Lantas, jika tidak menjadi prioritas oleh pemerintah itu sendiri, apakah kebijakan ini cukup penting untuk dibuat, diterapkan maupun dikembangkan? Mengapa sampai saat ini hanya mengatur mengenai kawasan publik, seolah aturan yang dibuat, boleh saja dilanggar, karena tidak pernah diberikan sanksinya, atau mungkin, apakah pengembangan kawasan tanpa rokok ini mampu menjawab masalah sosial yang sesungguhnya, yaitu perlindungan bagi minoritas, yang dirugikan akibat terkena paparan asap rokok.  Karena, tentu saja, melarang perokok adalah pelanggaran bagi hak hak pilihan manusia, setidaknya karena belum ada aturan yang mentasbihkan bahwa rokok itu sendiri adalah hal yang terlarang, meskipun ada dasar hukum untuk pemberian sanksi apabila dilakukan di ruang-ruang yang telah diatur negara.

Apakah negara mampu hadir dalam menanggulangi konsekuensi-konsekuensi yang diterima masyarakat yang memilih untuk tidak merokok, tapi tetap terpapar di ruang publik, cukupkah pengaturan dibuat di ruang publik, ketika sebagian besar bahaya justru mengintai di ruang privat, khususnya di lingkungan keluarga, terlebih anak-anak dan wanita?

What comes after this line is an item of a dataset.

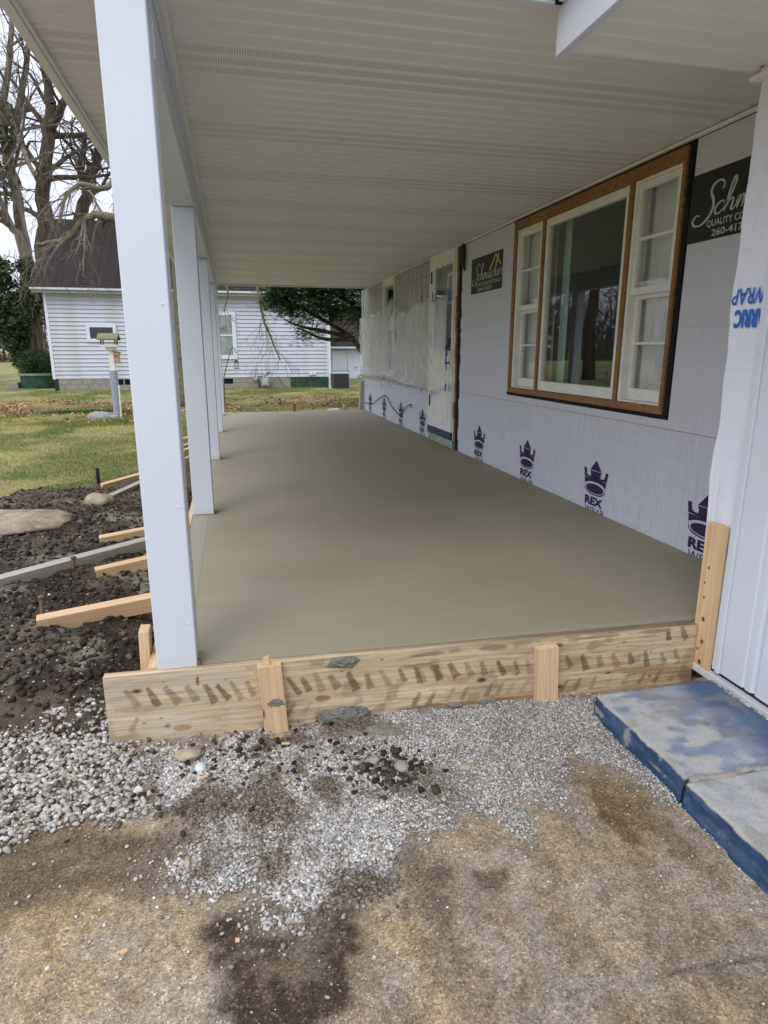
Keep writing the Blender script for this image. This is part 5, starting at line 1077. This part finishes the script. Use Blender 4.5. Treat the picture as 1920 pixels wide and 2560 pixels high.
# evergreen
ev = thing('evergreen_tree', (4.6, 17.2, 0), 'dark evergreen with arching limbs beyond the far end of the porch', 'tree'); ev.location = (0, 0, 0)
b = MB(); trunk = [(4.5, 17.2, -.4), (4.4, 17.2, 1.0), (4.5, 17.3, 3), (4.6, 17.3, 5.5)]; b.tube(trunk, [.16, .13, .1, .04], 8)
LB = [[(4.45, 17.2, .3), pa(915, 890, 17), pa(880, 845, 17), pa(830, 812, 16.8), pa(790, 790, 16.7), pa(740, 765, 16.6), pa(690, 760, 16.5)],
      [pa(880, 848, 17), pa(840, 850, 16.5), pa(800, 845, 16.3), pa(770, 830, 16.2), pa(745, 820, 16.2)],
      [pa(870, 842, 17), pa(810, 828, 16.4), pa(760, 818, 16.2), pa(720, 805, 16.)], [(4.4, 17.2, 1.2), pa(880, 760, 17.2), pa(820, 730, 17.2), pa(760, 715, 17)], [(4.4, 17.2, 1.6), pa(900, 720, 17.4), pa(880, 650, 17.6), pa(860, 560, 17.8)],
      [(4.4, 17.2, 1.0), (4.9, 17.0, 2.), (5.6, 16.8, 2.8)], [(4.5, 17.2, 2.2), (4.0, 18, 3.4), (3.2, 18.3, 4.2)], [pa(830, 812, 16.8), pa(820, 770, 16.5), pa(800, 730, 16.4)]]
for i, L_ in enumerate(LB): q = cr3([Vector(p) for p in L_], 4); b.tube(q, [(.055 if i else .075)*(1-.8*k/(len(q)-1))+.006 for k in range(len(q))], 6)
C = pick([(690, 700), (925, 700), (925, 835), (880, 800), (835, 800), (790, 800), (745, 800), (700, 790), (668, 775), (655, 755), (670, 730)], 480, 15.9, 17.6, 12); C2 = pick([(745, 815), (800, 828), (790, 850), (745, 855), (720, 830)], 14, 16, 16.5, 13)
C3 = np.random.default_rng(3).uniform([2.6, 16, 3.0], [6.2, 18.6, 5.6], (200, 3)); C4 = np.random.default_rng(4).uniform([3.6, 16.2, 1.5], [6.4, 18.4, 3.4], (120, 3))
CA = np.concatenate([C, C2, C3, C4]); rg = np.random.default_rng(9)
Lp = np.array([p for L_ in LB for p in [tuple(v) for v in cr3([Vector(x) for x in L_], 5)]])
for c_ in np.concatenate([C[::2], C2]):
    j = np.argmin(np.linalg.norm(Lp-c_, axis=1)); a_ = Vector(Lp[j]); e = Vector(c_)
    if (e-a_).length < 1.3: m_ = a_.lerp(e, .5)+Vector((rg.normal(0, .05), rg.normal(0, .05), -.03)); b.tube([a_, m_, e], [.014, .010, .005], 3, cap=False)
b.build('trunk', BARK, ev)
def fronds(name, C, per, seed, mat, parent):
    rg = np.random.default_rng(seed); V = []; n = len(C)*per; k = 9
    base = np.repeat(C, per, 0)+rg.normal(0, .10, (n, 3)); az = rg.uniform(0, 6.28, n); d = np.stack([np.cos(az), np.sin(az), rg.uniform(-.35, .45, n)], -1); d /= np.linalg.norm(d, axis=1)[:, None]
    side = np.cross(d, [0, 0, 1.]); side /= np.linalg.norm(side, axis=1)[:, None]; L = rg.uniform(.12, .24, n)
    for j in range(k):
        t_ = (j+.5)/k; 
        for sgn in (-1, 1):
            o_ = base+d*(L*t_)[:, None]; tip = o_+(side*sgn*.8+d*.7)*(.055*(1.1-t_)+.018)+np.array([0, 0, .006])*rg.normal(0, 1, (n, 1)); w_ = d*.011
            V.append(np.stack([o_-w_, o_+w_, tip], 1))
    V = np.concatenate(V, 0).reshape(-1, 3); return npmesh(name, V, np.arange(len(V)).reshape(-1, 3), mat, parent)
fronds('foliage', CA, 13, 2, EVG, ev)
# small dark fir shoots beside the far wall end
sm = thing('fir_shrub', (0, 0, 0), 'small dark fir shrub poking out beside the far wall end', 'shrub')
fronds('foliage', np.array([at(902, 920, 1, 18), at(898, 950, 1, 18), at(905, 958, 1, 18), at(910, 925, 1, 18), at(915, 950, 1, 18.2), at(912, 938, 1, 18.2)]), 10, 5, YEW, sm); MB().tube([(3.6, 18.2, -.4), (3.55, 18.1, .3), (3.5, 18.0, .75)], [.03, .02, .01], 6).build('stem', BARK, sm)
# conifer in the yard, left of frame, mirrored in the picture window
co = thing('conifer', (-14.5, 27, 0), 'tall conifer in the left yard, seen mirrored in the picture window', 'tree'); MB().tube([(0, 0, -.4), (0, 0, 9)], [.3, .05], 8).build('trunk', BARK, co)
rg = np.random.default_rng(15); hz_ = rg.uniform(.4, 9, 900); ra = (9.3-hz_)*.32*rg.random(900)**.5; th = rg.uniform(0, 6.28, 900); fronds('foliage', np.stack([ra*np.cos(th), ra*np.sin(th), hz_-.25*ra], -1), 5, 3, EVG, co)
# far woodland
wd_ = MB(); rr = random.Random(4)
for i in range(300):
    x = rr.uniform(-95, -14); y = rr.uniform(88, 120); h = rr.uniform(7, 13); p = Vector((x, y, -.4)); wd_.tube([p, p+Vector((rr.gauss(0, .4), 0, h*.5)), p+Vector((rr.gauss(0, 1), 0, h))], [.22, .15, .03], 4, False)
    for k in range(22):
        z = rr.uniform(.1, .95)*h; q = p+Vector((0, 0, z)); d_ = Vector((rr.gauss(0, 1), rr.gauss(0, .6), rr.uniform(.1, 1.3))).normalized(); e = q+d_*rr.uniform(1, 3.4); wd_.tube([q, q.lerp(e, .5)+Vector((rr.gauss(0, .2), 0, .1)), e], [.07, .045, .02], 3, False)
tag(wd_.build('woodland', vary('far_wood', (.15, .12, .10), .3, .3, .9, .1)), 'brown leafless woodland far beyond the road', 'woodland', kind='stuff')
rg = np.random.default_rng(2)
tag(leaves('underbrush', rg.uniform([-100, 84, -.3], [-12, 92, 2.2], (500, 3)), .9, 14000, .6, vary('brush', (.17, .13, .10), .3, .3, .9, .1), None, .25, -1), 'tangled brown underbrush at the foot of the far woodland', 'underbrush', kind='stuff')
rg = np.random.default_rng(6)
# ============================================================ GRASS AND LEAVES
def blades(x, y, z, h, wdt, cols):
    n = len(x); rg = np.random.default_rng(n); a = rg.uniform(0, 6.28, n); lean = rg.normal(0, .55, (n, 2))*h[:, None]; dx = np.cos(a)*wdt; dy = np.sin(a)*wdt
    P = np.stack([x, y, z], -1); V = np.stack([P+np.stack([dx, dy, 0*x], -1), P-np.stack([dx, dy, 0*x], -1), P+np.stack([lean[:, 0], lean[:, 1], h], -1)], 1).reshape(-1, 3); return V, np.repeat(cols, 3, 0)
rg = np.random.default_rng(77); n = 250000; x = rg.uniform(-6.5, -.5, n); y = 5.2+rg.random(n)**1.15*11.8
vis = (np.abs((x*CR[0][0]+y*CR[0][1])/(y*CR[2][1]+x*CR[2][0]+.3)) < .68); k = vis & (sdist(x, y, SOILP)+(fbm(x, y, 4, 3.)-.5)*.6 < -.05); x, y = x[k], y[k]
m = 90000; x2 = rg.uniform(-7, 4.8, m); y2 = rg.uniform(12.9, 26, m); x = np.concatenate([x, x2]); y = np.concatenate([y, y2]); n = len(x)
f = fbm(x, y, 4, .9); f2 = fbm(x+31, y, 4, 1.3); lo_ = np.array([.20, .225, .075]); C = np.zeros((n, 3))+lo_; C = mixc(C, (.46, .40, .22), ss(f+.22*(rg.random(n)-.5), .42, .62)*.85); C = mixc(C, (.12, .18, .045), ss(f2, .52, .7)*.7); C = C*(.7+.6*rg.random((n, 1)))*np.array([1.04, 1.03, .85])
lb = np.exp(-((y-18.3)/2.3)**2); k = rg.random(n) > lb*.5; x, y, C = x[k], y[k], C[k]
hh = (.012+.022*rg.random(len(x)))*(1+.5*(y > 14)); z = LZ+(fbm(x, y, 3, .7)-.5)*.05+.06*ss(y, 24, 27)-.005
V, CC = blades(x, y, z, hh, .0028+.0002*y, C); tag(npmesh('grass', V, np.arange(len(V)).reshape(-1, 3), GRASS, None, CC), 'short patchy green and straw-coloured lawn grass', 'grass', kind='stuff')
n = 3000; x = rg.normal(-3.5, .55, n); y = rg.normal(16.9, .12, n); V, CC = blades(x, y, np.full(n, LZ), .06+.05*rg.random(n), .006, np.array([.04, .13, .03])*(.7+.6*rg.random((n, 1)))); tag(npmesh('green_tuft', V, np.arange(len(V)).reshape(-1, 3), GRASS, None, CC), 'bright green tuft of longer grass at the near edge of the leaf litter', 'grass tuft', kind='stuff')
n = 6500; x = rg.uniform(-8, 5, n); y = 18.2+rg.normal(0, 1.5, n)+.6*np.sin(x*.8); k = (y > 13) & (fbm(x, y, 4, 1.6) > .46); x, y = x[k], y[k]; n = len(x)
x[:14] = rg.uniform(-1.6, -.6, 14); y[:14] = rg.uniform(4, 7, 14)
zz_ = np.where(y < 8, soilz(x, y), LZ+(fbm(x, y, 3, .7)-.5)*.05)+.015; s = np.where(y < 8, .02, .022+.04*rg.random(n))
a = rg.uniform(0, 6.28, n); ux = np.stack([np.cos(a), np.sin(a), rg.normal(0, .35, n)], -1)*s[:, None]; uy = np.stack([-np.sin(a), np.cos(a), rg.normal(0, .45, n)], -1)*(s*.7)[:, None]; P = np.stack([x, y, zz_+s*.25], -1)
V = np.stack([P-ux, P-uy*.6+ux*.1+np.array([0, 0, .008]), P+ux, P+uy*.6], 1).reshape(-1, 3); pal = np.array([(.34, .14, .065), (.42, .20, .10), (.25, .10, .05), (.38, .24, .14), (.48, .28, .18)]); C = pal[rg.integers(0, 5, n)]*(.75+.5*rg.random((n, 1)))
tag(npmesh('leaf_litter', V, np.arange(n*4).reshape(-1, 4), LEAFL, None, np.repeat(C, 4, 0)), 'band of fallen rust-brown leaves across the lawn in front of the neighbour house', 'fallen leaves', kind='stuff')

# ============================================================ put the empties of things built in world coordinates at their base
bpy.context.view_layer.update()
def below(o):
    for ch in kids_of.get(o.name, []):
        yield ch
        yield from below(ch)
kids_of = {}
for o in list(COL.objects):
    if o.parent: kids_of.setdefault(o.parent.name, []).append(o)
for o in list(COL.objects):
    if o.type == 'EMPTY' and o.parent is None and o.location.length < 1e-6 and o.name in kids_of:
        P = [d.matrix_world @ Vector(c) for d in below(o) if d.type == 'MESH' for c in d.bound_box]
        if not P: continue
        q = Vector(((min(p.x for p in P)+max(p.x for p in P))/2, (min(p.y for p in P)+max(p.y for p in P))/2, min(p.z for p in P)))
        o.location = q
        for ch in kids_of[o.name]: ch.location = ch.location-q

Apakah pengembangan kawasan tanpa rokok ini satu-satunya strategi? atau hanya upaya sekedarnya untuk mencapai target legislasi dan sekedar 'formalitas' untuk menunjukkan pemerintah tahu, hanya masih membutuhkan sumber daya yang lebih banyak lagi dan masih membutuhkan alternatif lain yang efektif untuk dapat menjamin kepentingan masyarakatnya?